%%

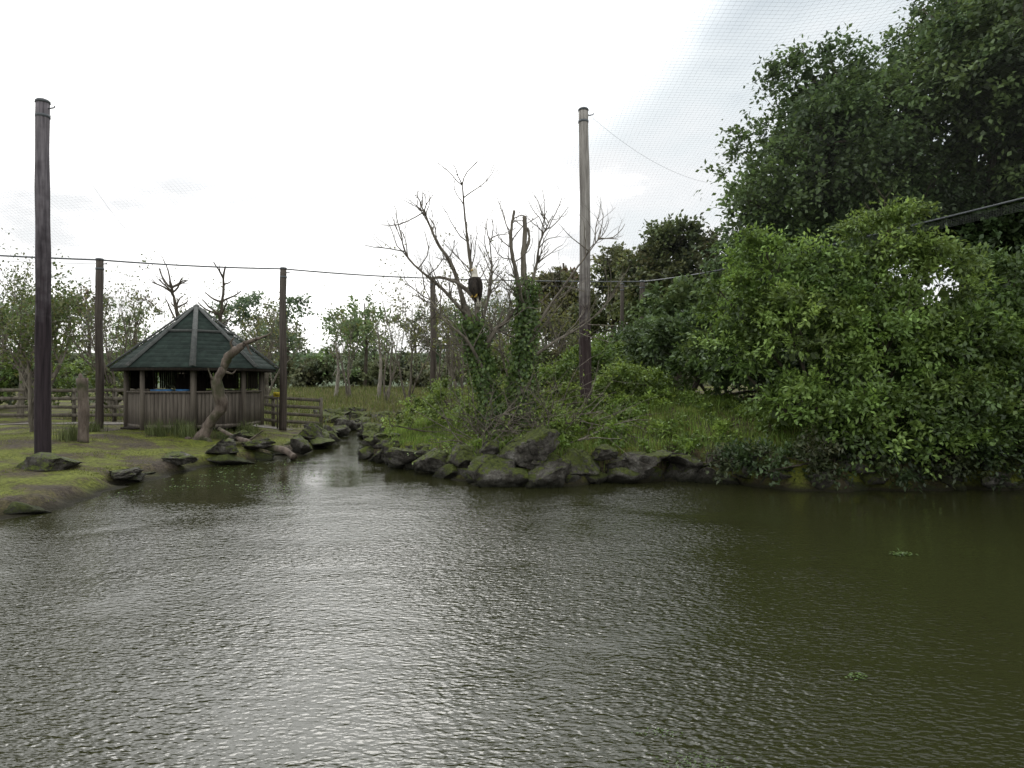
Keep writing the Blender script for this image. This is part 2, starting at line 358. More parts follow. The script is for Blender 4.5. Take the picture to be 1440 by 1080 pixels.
cable([s0-[0, 0, .12], s1-[0, 0, .12], s2-[0, 0, .13], s3_-[0, 0, .14], s4-[0, 0, .2]], .006, .1, 'aviary_lower_cable')
cable([pL, (-22, 12, 9.2)], .004, .2, 'guy_cable'); cable([pL, (-11.5, 22, 6.1)], .003, .4, 'guy_cable')
cable([pR, (6, 21, 8.2)], .003, .3, 'guy_cable'); cable([pL, (-4, 10, 8.6)], .0025, .25, 'guy_cable')
M_net = plain_mat('net_twine', (.09, .10, .09), .8)
def net(name, f, nu, nv, r, mu_=3, mv=9):
    mb = MB()
    for i in range(nu+1):
        P = np.array([f(i/nu, t) for t in np.linspace(0, 1, mu_)]); mb.tube(P, r, 3, cap=False)
    for j in range(nv+1):
        P = np.array([f(t, j/nv) for t in np.linspace(0, 1, mv)]); mb.tube(P, r, 3, cap=False)
    return mb.obj(name, M_net)
net('aviary_side_net', lambda u, v: (8.6+5.6*u, 26.7-13.2*u, 6.56-.05*math.sin(u*3)-.20*v), 220, 5, .0028)
def roof_net(u, v):
    x = -20.5+34.7*u; yp = np.interp(x, [-20.5, -13.3, -8.05, -3.47, 6.1, 8.6, 14.2], [20.5, 22, 24, 30, 32, 26.7, 13.5]); y = 3+(yp-3)*v; d = yp-y
    zc = np.interp(x, [-20.5, -13.3, -8.05, -3.47, 6.1, 8.6, 14.2], [6.2, 6, 6.05, 6.65, 6.8, 6.55, 6.7])
    return (x, y, zc+2.6*(1-math.exp(-d/6)))
net('aviary_roof_net', roof_net, 300, 210, .0012, 13, 25)

# ------------------------------------------------------------ gazebo
GX, GY = -10.45, 22.6; GZ = gz(GX, GY)
gaz = empty('octagonal_gazebo', (GX, GY, GZ))
def octv(r, k, off=22.5): a = math.radians(off+45*k-90); return np.array([r*math.cos(a), r*math.sin(a)])
mb = MB(); mbp = MB(); mbr = MB(); mbi = MB()
RW = 2.0; LOW = 1.16; EAVE = 1.98
for k in range(8):
    a = octv(RW, k); b_ = octv(RW, k+1); e = b_-a; Ls = np.linalg.norm(e); ang = math.atan2(e[1], e[0])
    nb = 13
    for i in range(nb):
        c = a+e*((i+.5)/nb); hh = LOW-.10+R.uniform(-.008, .008)
        mb.box((c[0], c[1], .06+hh/2), (Ls/nb-.012, .022+.006*(i % 2), hh), ang)
    c = (a+b_)/2
    mbp.box((c[0], c[1], LOW+.0), (Ls*.98, .13, .05), ang)
    mbp.box((c[0], c[1], .10), (Ls*.99, .06, .10), ang)
    mbp.box((c[0], c[1], EAVE-.02), (Ls*.99, .07, .16), ang)
    mbp.box((a[0]*1.01, a[1]*1.01, EAVE/2), (.13, .13, EAVE), ang+math.radians(22.5))
    if k in (1, 2, 3, 4, 5):
        for i in range(24):
            if R.random() < .10: continue
            c = (a+e*((i+.5)/24))*.975; mbi.box((c[0], c[1], (LOW+EAVE)/2+.02), (.052, .02, EAVE-LOW-.12+R.uniform(-.05, .03)), ang)
    if k in (0, 7):
        for i in range(8):
            c = (a+e*((i+.5)/8))*.985; mbi.box((c[0], c[1], EAVE-.22), (.02, .02, .32+R.uniform(-.04, .04)), ang)
mb.obj('plank_wall', M_plank, False, gaz); mbp.obj('posts_and_rails', M_plank, False, gaz); mbi.obj('cane_screen', M_dark, False, gaz)
mb = MB(); mb.box((0, .5, 1.02), (2.4, .5, .06)); mb.box((-.6, .9, 1.45), (1.0, .04, .6), .1); mb.box((.6, .95, 1.5), (.7, .04, .5), -.1)
mb.box((0, 0, .04), (3.2, 3.2, .05)); mb.obj('counter_and_boards', M_dark, False, gaz)
mb = MB(); mb.box((-.35, -1.5, LOW+.03), (.62, .3, .10)); mb.box((.25, -1.45, LOW+.04), (.34, .25, .08)); mb.obj('blue_storage_tray', plain_mat('blue_plastic', (.05, .16, .34), .4), False, gaz)
APEX = 3.95; RE = 2.5; ER = 1.93
nc = 15; mb = MB()
for c in range(nc):
    t0 = c/nc; t1 = (c+1)/nc
    r0 = RE*(1-t0)+.03; r1 = RE*(1-t1)+.03; z0 = ER+(APEX-ER)*t0-.012; z1 = ER+(APEX-ER)*t1+.004
    for k in range(8):
        a0 = octv(r0, k); b0 = octv(r0, k+1); a1 = octv(max(r1, .02), k); b1 = octv(max(r1, .02), k+1)
        mb.add([(*a0, z0), (*b0, z0), (*b1, z1), (*a1, z1), (*a0, z0-.02), (*b0, z0-.02)], [[0, 1, 2, 3], [4, 5, 1, 0]])
m, nt, N, L = new_mat('green_felt_shingle')
out = N.new('ShaderNodeOutputMaterial'); p = N.new('ShaderNodeBsdfPrincipled'); p.inputs['Roughness'].default_value = .9; p.inputs['Specular IOR Level'].default_value = .2
tc = N.new('ShaderNodeTexCoord'); vo = N.new('ShaderNodeTexVoronoi'); vo.inputs['Scale'].default_value = 7
n = N.new('ShaderNodeTexNoise'); n.inputs['Scale'].default_value = 2.2; n.inputs['Detail'].default_value = 5; n.inputs['Roughness'].default_value = .7
L.new(tc.outputs['Object'], vo.inputs[0]); L.new(tc.outputs['Object'], n.inputs[0])
r = ramp(N, [(.3, (.013, .021, .018)), (.7, (.028, .043, .036))]); L.new(n.outputs['Fac'], r.inputs[0])
rv = ramp(N, [(0, .7), (1, 1.25)]); L.new(vo.outputs['Color'], rv.inputs[0])
mu = N.new('ShaderNodeMix'); mu.data_type = 'RGBA'; mu.blend_type = 'MULTIPLY'; mu.inputs[0].default_value = 1
L.new(r.outputs[0], mu.inputs[6]); L.new(rv.outputs[0], mu.inputs[7]); L.new(mu.outputs[2], p.inputs['Base Color']); L.new(p.outputs[0], out.inputs[0])
mb.obj('shingle_roof', m, False, gaz)
mb = MB()
for k in range(8):
    a0 = octv(RE-.02, k); b0 = octv(RE-.02, k+1)
    mb.add([(*a0, ER-.05), (*b0, ER-.05), (0, 0, APEX-.16), (0, 0, APEX-.15)], [[0, 1, 2, 3]])
    c = (a0+b0)/2; e = b0-a0
    mb.box((c[0], c[1], ER-.075), (np.linalg.norm(e), .03, .1), math.atan2(e[1], e[0]))
mb.obj('soffit_and_fascia', M_dark, False, gaz)
mb = MB()
for k in range(8):
    a0 = octv(RE+.07, k); P0 = np.array([*a0, ER+.01]); P1 = np.array([*octv(.1, k), APEX-.03])
    d = P1-P0; tang = np.array([-a0[1], a0[0], 0]); tang /= np.linalg.norm(tang); d_ = d/np.linalg.norm(d); up = np.cross(d_, tang); up *= np.sign(up[2])
    for s_ in (-1, 1):
        u2 = unit(tang*s_*.92-up*.38)
        A = P0+up*.05; B = P1+up*.05
        V = [A, A+u2*.10, B+u2*.07, B, A-up*.03, A+u2*.10-up*.03, B+u2*.07-up*.03, B-up*.03]
        mb.add(V, [[0, 1, 2, 3], [1, 5, 6, 2], [0, 4, 5, 1], [3, 2, 6, 7]])
for k in range(8):
    tt = .56; a0 = octv(RE*(1-tt)+.07, k); b0 = octv(RE*(1-tt)+.07, k+1); zz = ER+(APEX-ER)*tt
    e = b0-a0; c = (a0+b0)/2
    if k in (0, 7, 1): mb.box((c[0], c[1], zz+.03), (np.linalg.norm(e)*.92, .03, .08), math.atan2(e[1], e[0]))
mb.tube([(0, 0, APEX-.14), (0, 0, APEX), (0, 0, APEX+.05), (0, 0, APEX+.09)], [.16, .12, .08, .02], 8)
mb.obj('hip_trim', wood_mat('roof_trim', (.05, .056, .054), (.10, .106, .10), 8, 1, .3), False, gaz)

# ------------------------------------------------------------ fences, path, post, sign
def fence(pts, hh=1.2, rails=4):
    e = empty('wooden_fence', (0, 0, 0)); mp_ = MB(); mr_ = MB()
    for a, b_ in zip(pts[:-1], pts[1:]):
        a = np.array(a, float); b_ = np.array(b_, float); Ls = np.linalg.norm(b_-a); n = max(1, int(round(Ls/1.5))); ang = math.atan2(*(b_-a)[::-1])
        for i in range(n+1):
            q = a+(b_-a)*i/n; z = gz(*q); mp_.box((q[0], q[1], z+hh/2+.02), (.1, .12, hh+.1+R.uniform(-.02, .03)), ang)
        for i in range(n):
            q = a+(b_-a)*(i+.5)/n; q0 = a+(b_-a)*i/n; q1 = a+(b_-a)*(i+1)/n; nrm = np.array([math.sin(ang), -math.cos(ang)])*.085
            for k in range(rails):
                zz = hh*(.22+.76*k/(rails-1))
                zc = (gz(*q0)+gz(*q1))/2+zz; sl = (gz(*q1)-gz(*q0)+R.uniform(-.02, .02))/(Ls/n)
                Mx = Matrix.Rotation(-math.atan(sl), 3, 'Y')
                mr_.box((q[0]+nrm[0], q[1]+nrm[1], zc), (Ls/n*1.0, .035, .12), ang, M=np.array(Mx))
    mp_.obj('fence_posts', M_fence, False, e); mr_.obj('fence_rails', M_fence, False, e)
fence([(-26, 26), (-19, 25), (-13.2, 25.2)]); fence([(-10.9, 26.0), (-7.25, 25.9)], 1.15)
def strip(name, pts, wd, mat, dz=.012):
    P = []; pts = np.array(pts, float)
    t = np.linspace(0, len(pts)-1, 90); q = np.stack([np.interp(t, range(len(pts)), pts[:, i]) for i in (0, 1)], -1)
    T = unit(np.gradient(q, axis=0)); Nn = np.stack([-T[:, 1], T[:, 0]], -1)
    V = []; nw = 9
    for j in range(nw):
        o = (j/(nw-1)-.5)*wd; s = q+Nn*o+.05*np.sin(t*9+j)[:, None]; V.append(np.column_stack([s, height(s[:, 0], s[:, 1])+dz]))
    V = np.stack(V, 1).reshape(-1, 3); n = len(q); i = np.arange(n-1)[:, None]*nw; j = np.arange(nw-1)[None]
    F = np.stack([i+j, i+j+1, i+j+nw+1, i+j+nw], -1).reshape(-1, 4)
    F = F[:, ::-1]
    mesh_obj(name, V, F, mat, smooth=True)
strip('gravel_path', [(-34, 22.5), (-24, 23.2), (-17, 23.4), (-13.5, 24.4), (-10, 25.1), (-8.3, 24.8)], 1.4, plain_mat('gravel', (.13, .12, .105), .95, .35, 30), .02)
e = empty('old_timber_post', (-10.75, 17.1, gz(-10.75, 17.1)-.05)); mb = MB()
t = np.linspace(0, 1, 14); mb.tube(np.stack([.02*np.sin(t*4), 0*t, t*1.66], -1), .125+.006*np.cos(t*13), 10)
mb.tube([(-.05, 0, 1.6), (-.06, 0, 1.72), (-.065, 0, 1.78)], [.06, .05, .02], 6)
mb.obj('post_body', M_dead, True, e)
e = empty('yellow_sign', (-8.45, 24.6, gz(-8.45, 24.6))); mb = MB(); mb.box((0, 0, .6), (.05, .05, 1.2)); mb.obj('sign_post', M_fence, False, e)
mb = MB(); mb.box((0, -.04, 1.25), (.26, .02, .17)); mb.obj('sign_panel', plain_mat('yellow_paint', (.55, .45, .03), .5, .05), False, e)
mb = MB(); mb.box((0, -.053, 1.27), (.17, .004, .02)); mb.box((0, -.053, 1.22), (.12, .004, .02)); mb.obj('sign_lettering', plain_mat('black_paint', (.02, .02, .02), .5), False, e)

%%

* **Job**
The lines from the top of the data above through the one holding "net('aviary_roof_net', roof_net, 300, 210, .0012, 13, 25)" are to be repeated exactly, and only those, with no pictures.

* **Full response**
Keep writing the Blender script for this image. This is part 2, starting at line 358. More parts follow. The script is for Blender 4.5. Take the picture to be 1440 by 1080 pixels.
cable([s0-[0, 0, .12], s1-[0, 0, .12], s2-[0, 0, .13], s3_-[0, 0, .14], s4-[0, 0, .2]], .006, .1, 'aviary_lower_cable')
cable([pL, (-22, 12, 9.2)], .004, .2, 'guy_cable'); cable([pL, (-11.5, 22, 6.1)], .003, .4, 'guy_cable')
cable([pR, (6, 21, 8.2)], .003, .3, 'guy_cable'); cable([pL, (-4, 10, 8.6)], .0025, .25, 'guy_cable')
M_net = plain_mat('net_twine', (.09, .10, .09), .8)
def net(name, f, nu, nv, r, mu_=3, mv=9):
    mb = MB()
    for i in range(nu+1):
        P = np.array([f(i/nu, t) for t in np.linspace(0, 1, mu_)]); mb.tube(P, r, 3, cap=False)
    for j in range(nv+1):
        P = np.array([f(t, j/nv) for t in np.linspace(0, 1, mv)]); mb.tube(P, r, 3, cap=False)
    return mb.obj(name, M_net)
net('aviary_side_net', lambda u, v: (8.6+5.6*u, 26.7-13.2*u, 6.56-.05*math.sin(u*3)-.20*v), 220, 5, .0028)
def roof_net(u, v):
    x = -20.5+34.7*u; yp = np.interp(x, [-20.5, -13.3, -8.05, -3.47, 6.1, 8.6, 14.2], [20.5, 22, 24, 30, 32, 26.7, 13.5]); y = 3+(yp-3)*v; d = yp-y
    zc = np.interp(x, [-20.5, -13.3, -8.05, -3.47, 6.1, 8.6, 14.2], [6.2, 6, 6.05, 6.65, 6.8, 6.55, 6.7])
    return (x, y, zc+2.6*(1-math.exp(-d/6)))
net('aviary_roof_net', roof_net, 300, 210, .0012, 13, 25)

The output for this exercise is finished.